There are two ways to approach changing your behavior. The most common is outcome-based: “I want to lose 20 pounds.” “I want to write a novel.” “I want to be more organized.” The goal is external — a result you want to achieve.
The more powerful approach is identity-based: “I am someone who exercises.” “I am a writer.” “I am an organized person.” The goal is internal — a type of person you want to become.
This isn’t just semantic. The difference in practical outcomes is substantial.
When you define yourself by your outcomes, motivation fluctuates with your progress toward those outcomes. When progress stalls — as it always does at some point — motivation collapses.
When you define yourself by your identity, behavior becomes self-consistent. You don’t exercise because you want to lose weight (an outcome that’s far away and uncertain). You exercise because you’re the kind of person who exercises. Exercising is what people like you do.
This resolves the “motivation problem” because identity doesn’t require motivation. You don’t feel motivated to brush your teeth — you just do it because you’re someone who brushes their teeth. Once a behavior is tied to your identity, motivation is largely beside the point.
James Clear, in Atomic Habits, outlines a two-step process for building an identity:
Step 1: Decide what kind of person you want to be.
Not what you want to have or achieve, but who you want to be. What are the values of that person? What do they consistently do?
Step 2: Prove it to yourself with small wins.
Every action is a vote for the person you want to become. You don’t need to do anything heroic. You need to accumulate evidence.
Read one page: that’s a vote for being a reader. Do one push-up: that’s a vote for being an athletic person. Meditate for two minutes: that’s a vote for being someone who values their mental health.
The votes don’t need to be unanimous. Missing a day doesn’t erase the previous votes. You’re building a body of evidence over time.
One of the most powerful applications of identity-based habits is reframing how you talk about your habits — even just to yourself.
The difference between “I can’t eat that” and “I don’t eat that” is profound. “I can’t” implies an external force of restriction. “I don’t” implies an internal value — a choice made by someone who has a clear sense of who they are.

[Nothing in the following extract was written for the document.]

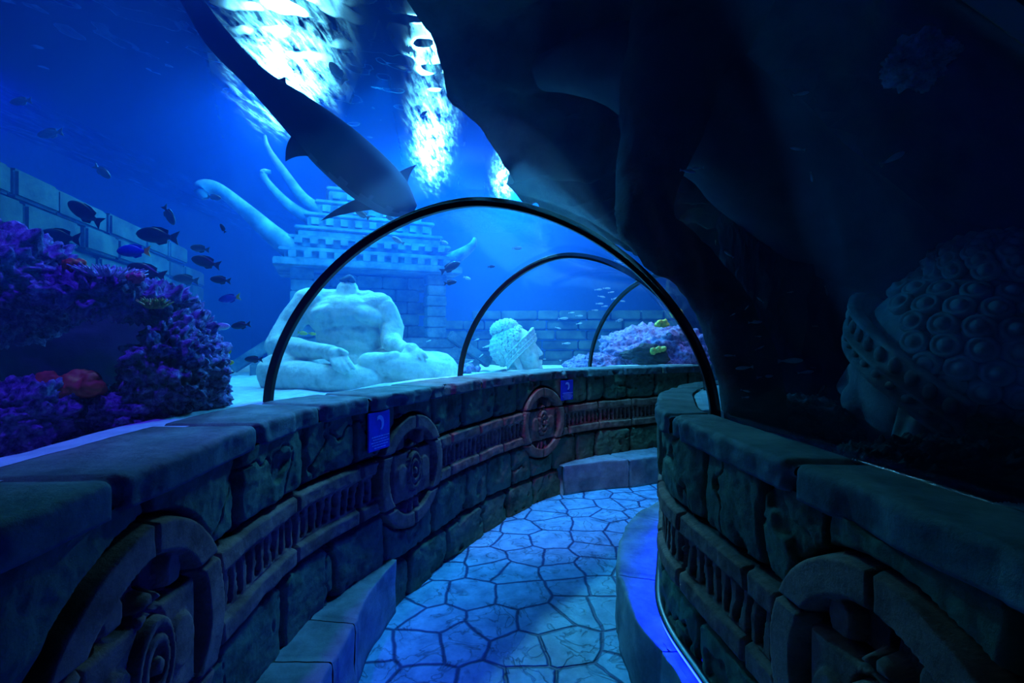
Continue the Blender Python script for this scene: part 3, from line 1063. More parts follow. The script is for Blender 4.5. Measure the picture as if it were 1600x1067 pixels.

This isn’t false confidence or naive affirmation. It’s a forward-pointing identity that you’re actively building evidence for, one small action at a time.
Not every identity shift is simple. Many people carry conflicting beliefs: “I want to exercise more, but I’m not really an athletic person.” The new desired identity conflicts with the existing self-concept.
When this happens, notice the conflict rather than fight it. You don’t have to convince yourself that you’ve always been athletic. You simply need to believe that you are becoming someone who values physical activity.
Psychologist Carol Dweck’s growth mindset research is relevant here: people who believe their qualities are malleable — that they can develop into the people they want to be — are better at sustaining behavior change than those who see identity as fixed.
Start with one identity claim. Then ask: “What would this person do today?”
The athlete stretches in the morning. The writer opens their document. The organized person reviews their task list.
These actions don’t need to be perfect or heroic. They need to be consistent. Over weeks and months, the evidence accumulates. And at some point — often before you’ve reached your original outcome goal — you’ll look back and realize that you’ve genuinely become the person you set out to be.
That’s the real power of atomic habits: not that they help you achieve goals, but that they help you become someone.